Dès l’année 1957, le Front de libération nationale était parvenu à installer sur le territoire français même une organisation politico-administrative et paramilitaire capable de déclencher les opérations contre l’ennemi sur son propre sol. Pour cela, la Révolution algérienne était sûre de pouvoir compter sur la communauté algérienne dont le nombre dépassait déjà largement 600 000 émigrés.
Omar Boudaoud, coordinateur fédéral de la Fédération du FLN en France (7e Wilaya), à son arrivée à Paris, investi de la mission de diriger cette instance conformément aux directives données par Abane Ramdane, au nom du Comité de coordination et d’exécution (issu du congrès de la Soummam, le 20 août 1956), avait expliqué la nécessité d’ouvrir un second front sur les terres l’ennemi au moment opportun.

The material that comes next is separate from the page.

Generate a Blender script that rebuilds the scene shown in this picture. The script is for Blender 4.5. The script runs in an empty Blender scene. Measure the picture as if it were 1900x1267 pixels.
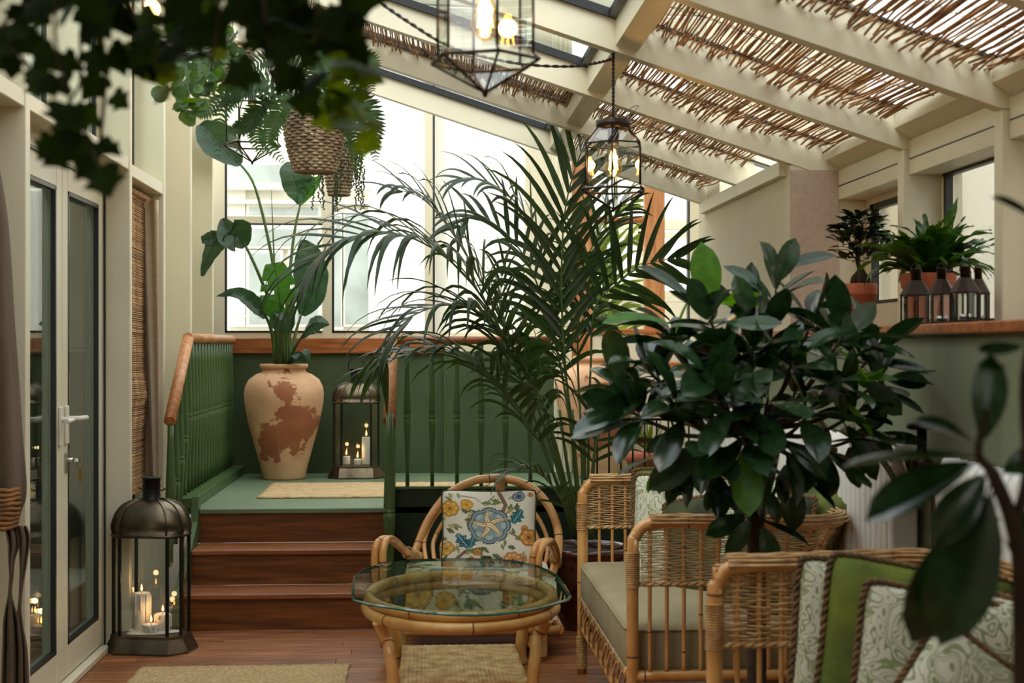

Cela aura lieu effectivement le 25 août 1958, quelques semaines seulement après le rappel du général de Gaulle aux commandes de l’Etat français suite au putsch organisé par les ultras réactionnaires, à Alger, le 13 mai 1958. On se rappelle que le but principal de cette frange de Français extrémistes était de garder par tous les moyens notre pays arrimé à la France et perpétuer ce qu’on appelait à l’époque «l’Algérie de papa».
Les objectifs du combat libérateur assignés à la Fédération visaient à élargir le champ de la lutte en contraignant le gouvernement colonial à accroître les dépenses militaires, rendant ainsi sa politique menée jusque-là impopulaire davantage au sein des habitants de souche et également sur le plan international. D’autre part, cela amènera aussi les autorités françaises à disperser les formidables forces de répression, ce qui pourrait alléger quelque peu le dispositif militaire mis en place, depuis plusieurs années en Algérie, et sensiblement augmenté après le retour de la «grande Zohra»(surnom donné à de Gaulle par ses adversaires ultras, surtout parmi les Européens d’Algérie).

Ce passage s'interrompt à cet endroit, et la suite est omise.